▸ SHORT PROBLEM
In the lines below, output everything from the first line through the line containing "import numpy as np" exactly as it is. Pictures are not part of the output.

--- start MATERIAL PROVIDED ---

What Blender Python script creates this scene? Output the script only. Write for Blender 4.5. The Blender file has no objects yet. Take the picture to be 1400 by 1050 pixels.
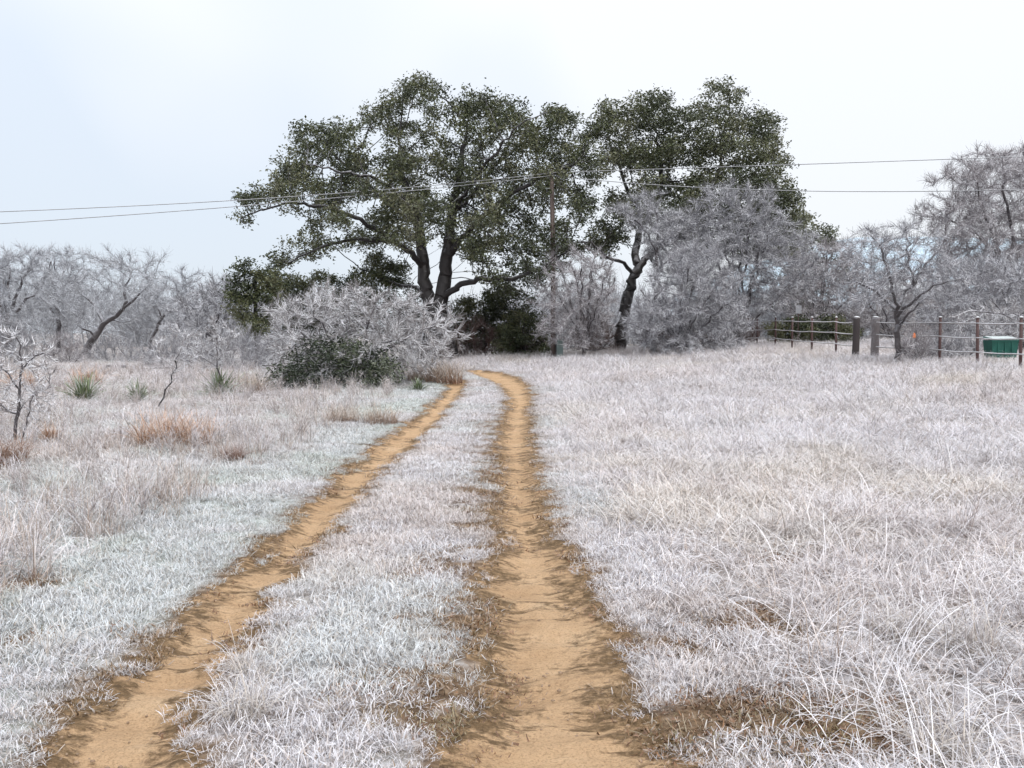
import bpy, math, random, mathutils.kdtree
import numpy as np

# ------------------------------------------------------------------ camera, sky, sun
scene = bpy.context.scene
COL = scene.collection
F, CX, CY, HY = 1360.0, 700.0, 525.0, 455.0          # focal length in photo pixels, picture centre, horizon row
EYE = 1.6
PITCH = math.atan((CY - HY) / F)
cam_d = bpy.data.cameras.new('camera')
cam_d.sensor_width = 36.0
cam_d.lens = 36.0 * F / 1400.0
cam_d.clip_start, cam_d.clip_end = 0.05, 6000
cam = bpy.data.objects.new('camera', cam_d)
cam.location = (0, 0, EYE)
cam.rotation_euler = (math.pi / 2 - PITCH, 0, 0)
COL.objects.link(cam)
scene.camera = cam

SUN_EL, SUN_AZ = math.radians(52), math.radians(150)
world = bpy.data.worlds.new('World')
scene.world = world
world.use_nodes = True
wn, wl = world.node_tree.nodes, world.node_tree.links
wn.clear()
w_out = wn.new('ShaderNodeOutputWorld')
w_bg = wn.new('ShaderNodeBackground')
w_sky = wn.new('ShaderNodeTexSky')
w_sky.sky_type = 'NISHITA'
w_sky.sun_disc = False
w_sky.sun_elevation, w_sky.sun_rotation = SUN_EL, SUN_AZ
w_sc = wn.new('ShaderNodeVectorMath'); w_sc.operation = 'SCALE'; w_sc.inputs['Scale'].default_value = 0.10
w_tc = wn.new('ShaderNodeTexCoord')
w_no = wn.new('ShaderNodeTexNoise'); w_no.inputs['Scale'].default_value = 1.7
w_no.inputs['Detail'].default_value = 3.0; w_no.inputs['Roughness'].default_value = 0.45
w_rm = wn.new('ShaderNodeValToRGB')
w_rm.color_ramp.elements[0].position = 0.34; w_rm.color_ramp.elements[0].color = (0.62, 0.68, 0.76, 1)
w_rm.color_ramp.elements[1].position = 0.50; w_rm.color_ramp.elements[1].color = (0.765, 0.785, 0.82, 1)
w_sep = wn.new('ShaderNodeSeparateXYZ')
w_el = wn.new('ShaderNodeMapRange')                     # an overcast sky is brighter overhead than at the horizon
w_el.inputs['From Min'].default_value = 0.0; w_el.inputs['From Max'].default_value = 1.0
w_el.inputs['To Min'].default_value = 0.96; w_el.inputs['To Max'].default_value = 1.45
w_mul = wn.new('ShaderNodeVectorMath'); w_mul.operation = 'SCALE'
w_mix = wn.new('ShaderNodeMix'); w_mix.data_type = 'RGBA'; w_mix.inputs['Factor'].default_value = 0.9
w_mp = wn.new('ShaderNodeMapping'); w_mp.inputs['Location'].default_value = (6.8, 3.6, 9.2)
wl.new(w_tc.outputs['Generated'], w_mp.inputs[0]); wl.new(w_mp.outputs[0], w_no.inputs['Vector'])
wl.new(w_tc.outputs['Generated'], w_sep.inputs[0])
wl.new(w_sep.outputs['Z'], w_el.inputs['Value'])
wl.new(w_no.outputs['Fac'], w_rm.inputs['Fac'])
wl.new(w_rm.outputs['Color'], w_mul.inputs[0])
wl.new(w_el.outputs['Result'], w_mul.inputs['Scale'])
wl.new(w_sky.outputs['Color'], w_sc.inputs[0])
wl.new(w_sc.outputs[0], w_mix.inputs['A'])
wl.new(w_mul.outputs[0], w_mix.inputs['B'])
wl.new(w_mix.outputs['Result'], w_bg.inputs['Color'])
wl.new(w_bg.outputs[0], w_out.inputs[0])

sun_d = bpy.data.lights.new('sun', 'SUN')
sun_d.energy = 1.4
sun_d.angle = math.radians(30)
sun_d.color = (1.0, 0.96, 0.9)
sun = bpy.data.objects.new('sun', sun_d)
sun.rotation_euler = (math.pi / 2 - SUN_EL, 0, math.pi - SUN_AZ)
COL.objects.link(sun)

scene.view_settings.view_transform = 'Standard'
scene.view_settings.look = 'None'
scene.view_settings.gamma = 1.0
scene.view_settings.exposure = 0.34
scene.view_settings.use_curve_mapping = False
scene.render.engine = 'CYCLES'
scene.cycles.max_bounces = 6
scene.cycles.diffuse_bounces = 3
scene.cycles.glossy_bounces = 2
scene.cycles.transmission_bounces = 2
scene.cycles.use_adaptive_sampling = True
scene.cycles.adaptive_threshold = 0.035
scene.cycles.caustics_reflective = False
scene.cycles.caustics_refractive = False

# ------------------------------------------------------------------ helpers: noise, pixels, ground
rng = np.random.default_rng(7)
_T = np.random.default_rng(99).random((256, 256))

def vnoise(x, y):
    x = np.asarray(x, float); y = np.asarray(y, float)
    xi = np.floor(x).astype(int); yi = np.floor(y).astype(int)
    fx = x - xi; fy = y - yi
    fx = fx * fx * (3 - 2 * fx); fy = fy * fy * (3 - 2 * fy)
    a = _T[xi & 255, yi & 255]; b = _T[(xi + 1) & 255, yi & 255]
    c = _T[xi & 255, (yi + 1) & 255]; d = _T[(xi + 1) & 255, (yi + 1) & 255]
    return (a * (1 - fx) + b * fx) * (1 - fy) + (c * (1 - fx) + d * fx) * fy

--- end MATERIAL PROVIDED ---

▸ TASK RESULT
What Blender Python script creates this scene? Output the script only. Write for Blender 4.5. The Blender file has no objects yet. Take the picture to be 1400 by 1050 pixels.
import bpy, math, random, mathutils.kdtree
import numpy as np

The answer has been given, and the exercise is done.